Shhhh! Ken, bro, still waiting to hear
back about those comped tickets, bro. Hit me back, bro. You're
the best. Ciao. Alright, now what's up, bro?
You drank all the milk. And don't call me bro.
Sorry, bro. I'm a little busy now, bro. Kenny's in town. You
understand, right bro?
Don't you think 14 free tickets to a Kenny Rogers concert is a lot?
That's probably like half the people who are even gonna go.
Bro, trust me, it's not a problem. I'm the president of the fan club!
And the front row of a 28-seat theater is still the front row.
You know what I always say: big fish, small pond.
You want to shoot fish in a barrel, that's the only way to go!
When have you ever said that? That doesn't even make sense. Are the
fish in a barrel or are they in a pond??
Molly, talk to me, you get me those tickets Ken wanted me to have?
What do you mean he can't do it?? I'm the president of his godd--- fan
club!
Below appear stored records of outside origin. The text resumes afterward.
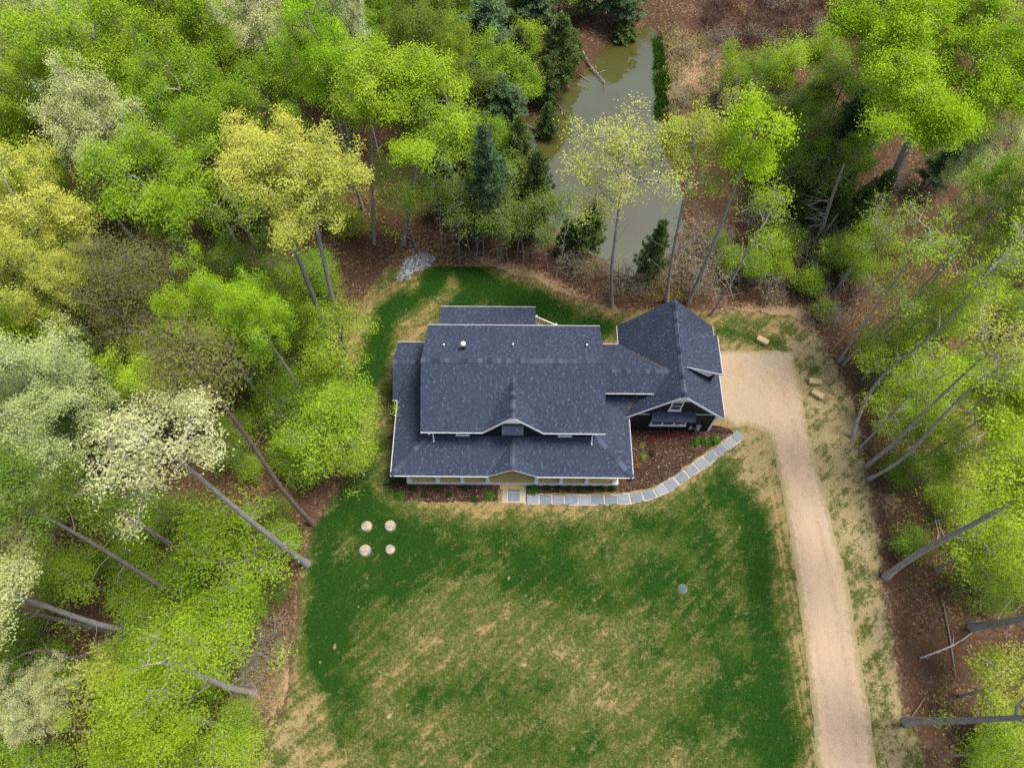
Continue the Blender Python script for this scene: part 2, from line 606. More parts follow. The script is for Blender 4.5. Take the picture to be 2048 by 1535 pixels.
make_materials()
leaf_mat('leaf_lime', (0.125, 0.215, 0.010), (0.27, 0.41, 0.020), (0.48, 0.62, 0.058))
leaf_mat('leaf_vivid', (0.14, 0.27, 0.008), (0.30, 0.50, 0.016), (0.50, 0.69, 0.050))
leaf_mat('leaf_green', (0.095, 0.175, 0.010), (0.205, 0.345, 0.020), (0.38, 0.54, 0.055))
leaf_mat('leaf_mid', (0.060, 0.110, 0.014), (0.135, 0.215, 0.024), (0.25, 0.35, 0.055))
leaf_mat('leaf_gold', (0.27, 0.28, 0.030), (0.50, 0.52, 0.075), (0.73, 0.72, 0.19))
leaf_mat('leaf_pale', (0.29, 0.35, 0.09), (0.52, 0.59, 0.21), (0.77, 0.81, 0.42))
leaf_mat('leaf_white', (0.28, 0.31, 0.10), (0.56, 0.59, 0.25), (0.82, 0.83, 0.50))
leaf_mat('leaf_olive', (0.075, 0.082, 0.024), (0.160, 0.168, 0.042), (0.31, 0.31, 0.090))
leaf_mat('leaf_yellowgreen', (0.19, 0.25, 0.018), (0.36, 0.44, 0.045), (0.58, 0.64, 0.12))
leaf_mat('needle_blue', (0.085, 0.145, 0.065), (0.195, 0.300, 0.135), (0.35, 0.46, 0.24), 0.35)
leaf_mat('needle_olive', (0.080, 0.122, 0.038), (0.195, 0.265, 0.075), (0.34, 0.41, 0.14), 0.35)
leaf_mat('shrub_dark', (0.012, 0.032, 0.008), (0.028, 0.070, 0.012), (0.065, 0.14, 0.025), 0.25)
leaf_mat('shrub_bright', (0.04, 0.12, 0.010), (0.09, 0.24, 0.018), (0.17, 0.37, 0.035), 0.3)
leaf_mat('flower_red', (0.14, 0.018, 0.016), (0.34, 0.022, 0.022), (0.55, 0.05, 0.04), 0.3)
leaf_mat('leaf_rust', (0.14, 0.055, 0.020), (0.30, 0.13, 0.04), (0.45, 0.24, 0.08), 0.3)
leaf_mat('brush_brown', (0.055, 0.030, 0.022), (0.125, 0.070, 0.052), (0.25, 0.165, 0.125), 0.1)
leaf_mat('straw_blade', (0.22, 0.16, 0.07), (0.42, 0.33, 0.16), (0.60, 0.50, 0.28), 0.2)
leaf_mat('grass_blade', (0.012, 0.045, 0.006), (0.035, 0.105, 0.010), (0.085, 0.19, 0.024), 0.3)

# ------------------------------------------------------------------ ground
def world_poly(pts, h=0.0):
    return [tuple(P(a, b, h)[:2]) for a, b in pts]


CLEAR = world_poly([(480, 1700), (500, 1535), (548, 1440), (578, 1350), (572, 1290), (596, 1230), (592, 1180), (604, 1110), (632, 1040), (672, 985), (700, 930),
                    (722, 880), (700, 760), (686, 690), (716, 610), (756, 556), (800, 492), (880, 482), (950, 505), (1000, 536), (1060, 552), (1130, 590),
                    (1250, 618), (1430, 622), (1560, 624), (1612, 640), (1650, 690), (1680, 740), (1704, 800), (1722, 880), (1745, 960), (1758, 1060),
                    (1766, 1150), (1792, 1300), (1806, 1400), (1850, 1535), (1900, 1700)])
POND = world_poly([(1238, 72), (1300, 64), (1308, 110), (1302, 150), (1310, 190), (1304, 230), (1328, 300), (1350, 370), (1352, 450), (1325, 520), (1270, 545),
                   (1180, 508), (1124, 470), (1096, 400), (1066, 315), (1050, 268), (1078, 228), (1130, 180), (1160, 160), (1200, 116)], -0.7)
WATER_Z = -0.7


def pond_d(x, y):
    return sdist(POND, x, y) + (fbm(np.asarray(x) * .45, np.asarray(y) * .45, 91) - .5) * 2.2


def terrain(x, y):
    x, y = np.asarray(x, float), np.asarray(y, float)
    dc = sdist(CLEAR, x, y)
    rough = (fbm(x * 0.12, y * 0.12, 3) - 0.5) * 1.2 + (fbm(x * 0.6, y * 0.6, 9) - 0.5) * 0.25
    z = -0.03 + rough * smooth01(0.3, 6.0, dc)
    dp = pond_d(x, y)
    z = z * smooth01(0.0, 5.0, dp) - 0.72 * (1 - smooth01(-0.5, 3.5, dp)) - 0.5 * (1 - smooth01(-1.5, 0.6, dp))
    far = np.hypot(x, y - 25)
    return z + 0 * far


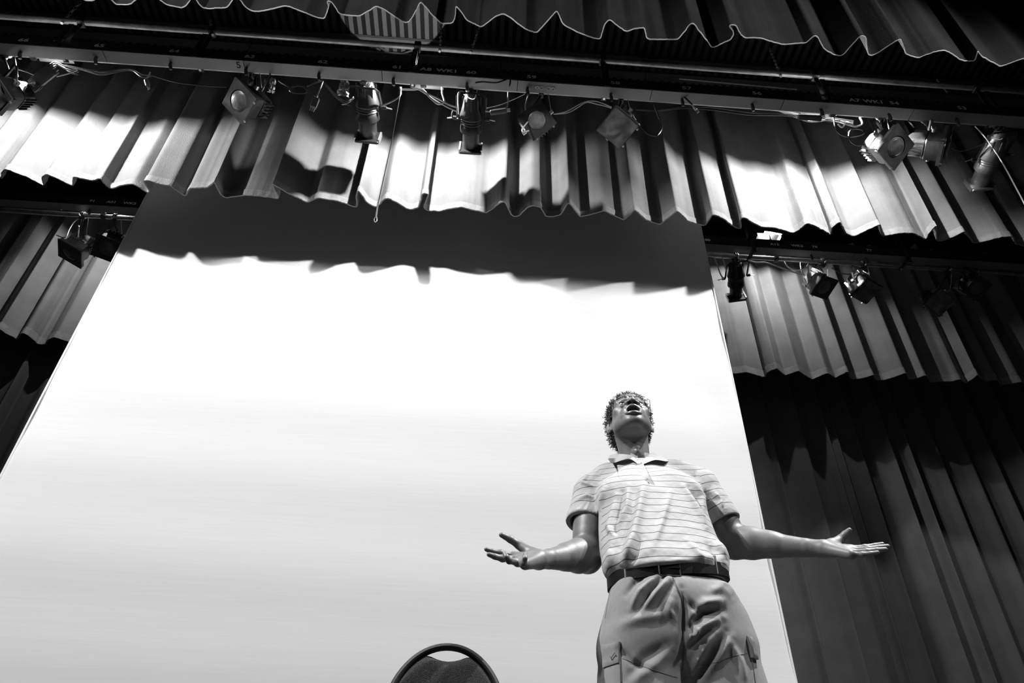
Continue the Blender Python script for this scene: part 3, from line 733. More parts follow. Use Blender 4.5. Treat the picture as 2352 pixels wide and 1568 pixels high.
def foil(px, py, Y, w_, h_, label, seed):
    o = at(px, py, Y); R = frame(camdir(.1, .1, 1), (0, .3, 1)); rr = random.Random(seed); V = []; Fc = []
    for j in range(9):
        for i in range(6): V.append(o + R @ np.array([(i / 5 - .5) * w_ * (1 - .3 * j / 8) + rr.uniform(-.008, .008), (j / 8 - .5) * h_, rr.uniform(-.02, .02)]))
    for j in range(8):
        for i in range(5): a = j * 6 + i; Fc.append((a, a + 1, a + 7, a + 6))
    tag(MB().add(V, Fc).build('foil_wrap', 'steel_bright', None, False), label, 'foil')
foil(625, 196, 3.42, .05, .13, 'crumpled foil hanging right of the leftmost stage light', 1)
foil(789, 202, 3.42, .10, .14, 'crumpled bright foil left of the left spotlight', 2)

# small pipes and struts seen against the dark roof
for (q0, q1, Ya, Yb, lab) in (((2160, 133), (2125, 178), 5.6, 5.6, 'pale slanting strut in the roof at the upper right'), ((2152, 182), (2176, 212), 4.2, 4.2, 'short pale rod hanging at the upper right'), ((1560, 181), (1830, 205), 4.6, 4.6, 'thin horizontal rod behind the front bar, right of the middle'), ((2305, 285), (2318, 265), 3.7, 3.7, 'tiny bright rod end at the upper right')):
    tag(MB().tube([at(*q0, Ya), at(*q1, Yb)], .010, 6).build('roof_rod', 'pipe_steel'), lab, 'rod')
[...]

Sold out?? There's
no way in Hell that fat, washed-up loser --
Hello? You know what? I'll call you back.
Trouble, Mr. President?
Probably a technical glitch in the booking system.
I don't know, look at this.
Fat, Washed-Up Loser Kenny Rogers Enjoys Enormous Resurgence
After Kanye West Samples The Gambler
Great news, huh?
If that porky son of a b---- thinks he can just all of a sudden get
popular and leave his number one fan and president of his official
fan club behind, he's got another thing coming!
And you're gonna help!
No way!
(sniffles) Mom, I want to come home and live
with you and dad!
I'll get the car.
And the rubber cement!
Excuse me, I would like a key to the room of Mr. Kenny Rogers.
And why on earth would I ever comply with such a ridiculous
request?
How dare you speak to us like that! I am Dolly Parton, close, personal
friend and lover of Mr. Rogers!
Oh! My apologies, Ms. Parton! I beg your pardon!
It's cool, bro. Now hand 'em over.
Dolly!
Wrong, ***! It's not really Dolly Parton, it's
me, Dipster! I'm the president of your fan club!
I don't think he remembers you.
Look, kid, I'm sorry. I'm a big shot, again.
I can't be expected to remember the p--- ant nobodies who never gave up
believing in me all those years that I was a has-been!
Oh, you'll have no trouble remembering who I am, after we get
through with you!
What are you gonna do?? No, kid... please!
Ahhh!
Former Fat, Washed Up Loser Who Became Famous Again
Forced to Return to Life in the Gutter After De-Bearding
Leaves Him Virtually Unrecognizable
Hey, you got a phone call from Kenny Rogers.
Oh? What'd he have to say?
Just that he wanted to thank you for teaching him the value of true
friendship and reminding him to stay grounded. He gave you his direct
number and can call him anytime if you feel like hanging out.
That's nice.
Are you gonna call him?
Probably not. I'm making so much money dating these Japanese
businessmen, I'm too busy for that stupid fan club, bro.
What if they find out you're not really a girl?
Well, bro, we'll cross that bridge when we get to it, won't we?